I won't go into detail about all the plot of AVANTI! I will give you the basics.  Lemmon plays the American businessman who has to travel to Naples to claim his Baltimore millionaire father's body.  Dad died in a car accident during a month-long vacation.  Come to find out, the woman who died with him in the accident was his long-time mistress.  Her daughter, played by Juliet Mills, is in Italy to claim her mother's body.

Pamela, the totally charming daughter, has had an unhappy love affair. She reveals to strait-laced Wendell that she tried to kill herself...by over-eating.

Pamela has a healthy appetite.  She eats with pleasure and without.  She is very comfortable in her own skin.  So comfortable that she goes skinny-dipping in Italy, a freedom that rattles Wendell.

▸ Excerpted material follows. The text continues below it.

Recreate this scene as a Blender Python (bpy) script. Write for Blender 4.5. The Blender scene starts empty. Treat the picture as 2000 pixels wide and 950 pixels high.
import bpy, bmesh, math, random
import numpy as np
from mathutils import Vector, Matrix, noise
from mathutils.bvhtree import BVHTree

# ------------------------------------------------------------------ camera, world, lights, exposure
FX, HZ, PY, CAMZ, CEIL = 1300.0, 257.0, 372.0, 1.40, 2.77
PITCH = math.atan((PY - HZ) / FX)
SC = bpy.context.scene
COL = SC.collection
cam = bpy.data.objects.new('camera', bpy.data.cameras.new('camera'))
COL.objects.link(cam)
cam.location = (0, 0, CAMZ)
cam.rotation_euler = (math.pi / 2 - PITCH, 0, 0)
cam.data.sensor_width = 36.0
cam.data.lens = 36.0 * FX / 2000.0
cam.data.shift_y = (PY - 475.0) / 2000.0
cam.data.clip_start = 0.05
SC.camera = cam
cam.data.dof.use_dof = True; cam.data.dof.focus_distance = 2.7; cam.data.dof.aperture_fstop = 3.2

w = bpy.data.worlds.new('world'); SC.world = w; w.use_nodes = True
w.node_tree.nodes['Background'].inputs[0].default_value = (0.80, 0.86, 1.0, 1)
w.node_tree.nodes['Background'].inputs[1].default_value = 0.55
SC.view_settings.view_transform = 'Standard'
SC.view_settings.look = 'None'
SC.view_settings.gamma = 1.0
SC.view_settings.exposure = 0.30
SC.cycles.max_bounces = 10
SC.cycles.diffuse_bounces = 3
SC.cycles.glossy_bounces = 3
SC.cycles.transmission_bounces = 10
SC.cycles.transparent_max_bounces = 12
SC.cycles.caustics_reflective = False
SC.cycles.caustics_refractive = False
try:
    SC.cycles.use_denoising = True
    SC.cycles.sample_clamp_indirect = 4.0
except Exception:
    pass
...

I saw this movie when I was just starting college.  By then, I was already a hardcore Billy Wilder and Jack Lemmon fan.  I thought that I was too young, too unsophisticated in cinema art to see what some critics were seeing because they described Pamela as overweight.  I saw absolutely nothing overweight about Juliet Mills.  She looked just fine to me.  Today, I think perhaps that's a point Wilder was making.  In the American male gaze, Pamela is seen as being 20 lbs. overweight.  To the Italian males, she's sexy and they pursue her while she's eating a few ice cream cones.

Especially in close-ups, Wilder shoots the Juliet Mills Pamela character as if she's a bouquet of lovely spring flowers.  This is 1972.  Fast forward a few decades and think of a plump female lead character like Renee Zellweger's BRIDGET JONES of 2001, 2004 and 2016.  In Billy Wilder's AVANTI!, the "short, fat" Pamela is never portrayed as physically and socially awkward.  Neither her full figure nor any article of her clothing is the sight gag.  There's no fat-shaming in Wilder's direction. Pamela -- like her dear, late mother -- will become the object of affection.  In 2018, I found this female character and image refreshing.  Click onto this link to see a trailer.

https://youtu.be/efuz6V6G0OI.

If you watch it, there's an in-joke of sorts that made me chuckle.  The lead role in COOL HAND LUKE was offered to Jack Lemmon.  Lemmon didn't think he was right for the role of Luke but the script was so good, that he decided to produce the film, starring Paul Newman, through his production company.  I visited Chris Lemmon, the actor's son, at his home in Connecticut. He gave me that info on his dad being offered the lead role in that 1967 hit film.  In AVANTI, while standing up in a bathtub, Jack Lemmon does a twist on COOL HAND LUKE's most famous movie line.

There are revelations and complications.  About ten minutes could have been chopped off one of the subplots but the excess doesn't feel heavy and repetitive like in some modern comedies starring Jason Segel such as THE FIVE-YEAR ENGAGEMENT and FORGETTING SARAH MARSHALL.  I think that's because Billy Wilder had the gift of adding lively, funny supporting and bit players in his films.  Here, one stand-out in that category is Clive Revill is Carlo Carlucci, the hotel director.

Watching Jack Lemmon at work with Billy Wilder material, seeing his conservative and uptight American character slowly shed his inhibitions and open his heart to a most unlikely romance with a woman who doesn't fit into the American image of beauty is a beautiful thing.  Check out AVANTI!  There are laughs and some lovely moments in it.  Afterwards, have a nice meal.